Commensurate scale relations in quantum chromodynamics

We use the BLM method to relate perturbatively calculable observables in QCD, including the annihilation ratio R⁺_ee^-, the heavy quark potential, and radiative corrections to structure function sum rules. The commensurate scale relations connecting the effective charges for observables A and B have the form α_A(Q_A)=α_B(Q_B)(1+r_A/Bα_B/π+...), where the coefficient r_A/B is independent of the number of flavors f contributing to coupling constant renormalization. The ratio of scales Q_A/Q_B is unique at leading order and guarantees that the observables A and B pass through new quark thresholds at the same physical scale. We also show that the commensurate scales satisfy the renormalization group transitivity rule which ensures that predictions in PQCD are independent of the choice of an intermediate renormalization scheme C. In particular, scaled-fixed predictions can be made without reference to theoretically constructed renormalization schemes such as MS¯. QCD can thus be tested in a new and precise way by checking that the observables track both in their relative normalization and in their commensurate scale dependence. The generalization of the BLM procedure to higher order assigns a different renormalization scale for each order in the perturbative series. The scales are determined by a systematic resummation of running coupling constant effects. The application of this procedure to relate known physical observables in QCD gives rather simple results. In particular, we find that up to light-by-light-type corrections all terms involving ζ₃, ζ₅, and π² in the relation between the annihilation ratio R⁺_ee^- and the Bjorken sum rule for polarized electroproduction are automatically absorbed into the renomalization scales.
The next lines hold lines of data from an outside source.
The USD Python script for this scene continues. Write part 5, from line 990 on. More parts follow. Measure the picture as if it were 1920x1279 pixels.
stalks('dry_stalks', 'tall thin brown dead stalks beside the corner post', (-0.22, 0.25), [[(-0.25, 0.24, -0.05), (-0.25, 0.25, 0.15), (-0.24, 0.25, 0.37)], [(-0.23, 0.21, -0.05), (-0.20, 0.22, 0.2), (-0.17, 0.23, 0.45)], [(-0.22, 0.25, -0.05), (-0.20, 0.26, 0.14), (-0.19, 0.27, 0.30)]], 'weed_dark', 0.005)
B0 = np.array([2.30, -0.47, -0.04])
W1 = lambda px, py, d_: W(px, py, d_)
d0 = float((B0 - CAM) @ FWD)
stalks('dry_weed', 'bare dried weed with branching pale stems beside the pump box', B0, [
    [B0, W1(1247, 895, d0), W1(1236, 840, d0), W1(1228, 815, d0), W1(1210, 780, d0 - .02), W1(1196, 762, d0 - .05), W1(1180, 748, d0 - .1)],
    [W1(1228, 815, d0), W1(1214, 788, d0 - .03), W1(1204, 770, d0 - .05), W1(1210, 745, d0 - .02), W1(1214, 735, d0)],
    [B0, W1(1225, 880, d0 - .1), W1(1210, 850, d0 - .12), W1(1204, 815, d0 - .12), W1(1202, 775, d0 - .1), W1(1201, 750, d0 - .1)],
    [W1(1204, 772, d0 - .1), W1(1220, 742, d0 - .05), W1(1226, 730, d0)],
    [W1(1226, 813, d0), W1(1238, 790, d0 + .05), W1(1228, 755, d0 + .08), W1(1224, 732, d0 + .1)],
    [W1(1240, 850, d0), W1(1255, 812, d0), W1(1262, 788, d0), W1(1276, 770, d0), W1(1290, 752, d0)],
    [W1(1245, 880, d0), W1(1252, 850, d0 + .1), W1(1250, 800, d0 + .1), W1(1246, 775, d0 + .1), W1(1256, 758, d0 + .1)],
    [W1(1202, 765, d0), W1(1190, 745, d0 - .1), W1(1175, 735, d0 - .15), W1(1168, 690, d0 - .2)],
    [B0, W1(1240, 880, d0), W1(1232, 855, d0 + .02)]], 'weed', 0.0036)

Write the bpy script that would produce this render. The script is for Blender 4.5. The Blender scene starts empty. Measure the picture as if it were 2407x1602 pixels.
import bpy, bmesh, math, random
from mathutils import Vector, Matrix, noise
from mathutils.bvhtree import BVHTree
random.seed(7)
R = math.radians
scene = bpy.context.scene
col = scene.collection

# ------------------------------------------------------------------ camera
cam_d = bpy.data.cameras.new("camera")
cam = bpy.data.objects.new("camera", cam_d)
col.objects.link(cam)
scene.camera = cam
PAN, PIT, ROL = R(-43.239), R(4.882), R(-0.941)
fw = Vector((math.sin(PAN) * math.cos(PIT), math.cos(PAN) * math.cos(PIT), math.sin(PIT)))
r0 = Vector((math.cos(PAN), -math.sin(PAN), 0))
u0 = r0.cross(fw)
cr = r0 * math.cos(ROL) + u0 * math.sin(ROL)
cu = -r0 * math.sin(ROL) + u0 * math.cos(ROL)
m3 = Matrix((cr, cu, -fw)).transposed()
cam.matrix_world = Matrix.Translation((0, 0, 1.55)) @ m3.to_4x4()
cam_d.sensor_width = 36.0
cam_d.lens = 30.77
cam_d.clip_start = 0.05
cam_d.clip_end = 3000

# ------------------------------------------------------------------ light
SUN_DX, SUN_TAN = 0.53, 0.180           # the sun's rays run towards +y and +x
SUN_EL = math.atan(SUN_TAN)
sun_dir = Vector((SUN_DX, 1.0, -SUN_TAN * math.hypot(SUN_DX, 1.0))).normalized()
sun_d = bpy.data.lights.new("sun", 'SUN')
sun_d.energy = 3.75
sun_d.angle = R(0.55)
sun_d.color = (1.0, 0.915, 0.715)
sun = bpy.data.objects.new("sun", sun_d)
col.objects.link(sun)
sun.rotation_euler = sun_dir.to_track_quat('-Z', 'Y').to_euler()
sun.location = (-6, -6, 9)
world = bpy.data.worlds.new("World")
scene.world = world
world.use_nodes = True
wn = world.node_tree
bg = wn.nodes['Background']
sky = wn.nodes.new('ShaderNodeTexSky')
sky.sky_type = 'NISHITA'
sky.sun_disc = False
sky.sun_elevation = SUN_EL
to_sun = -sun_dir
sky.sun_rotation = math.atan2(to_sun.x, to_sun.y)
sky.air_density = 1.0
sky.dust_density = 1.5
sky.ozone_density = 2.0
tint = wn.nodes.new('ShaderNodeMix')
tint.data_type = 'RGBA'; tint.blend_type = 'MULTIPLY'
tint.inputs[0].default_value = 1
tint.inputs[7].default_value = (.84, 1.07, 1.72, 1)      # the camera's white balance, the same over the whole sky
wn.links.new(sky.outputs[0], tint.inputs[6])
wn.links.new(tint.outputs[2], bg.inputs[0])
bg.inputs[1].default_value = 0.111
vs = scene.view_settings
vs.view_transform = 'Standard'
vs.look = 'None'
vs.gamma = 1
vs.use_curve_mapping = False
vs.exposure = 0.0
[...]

The final series has simple coefficients which are independent of color: α^_g1(Q)=α^_R(Q^*)-α^²_R(Q^**) +α^³_R(Q^***), where α^=(3C_F)/4π)α. The coefficients in the commensurate scale relation can be identified with those obtained in conformally invariant gauge theory. In the conformally invariant limit, this result agrees with a previous analysis by Broadhurst and Kataev, and coincides with Crewther's relation, which establishes a nontrivial connection between R⁺_ee^- and the Bjorken sum rule.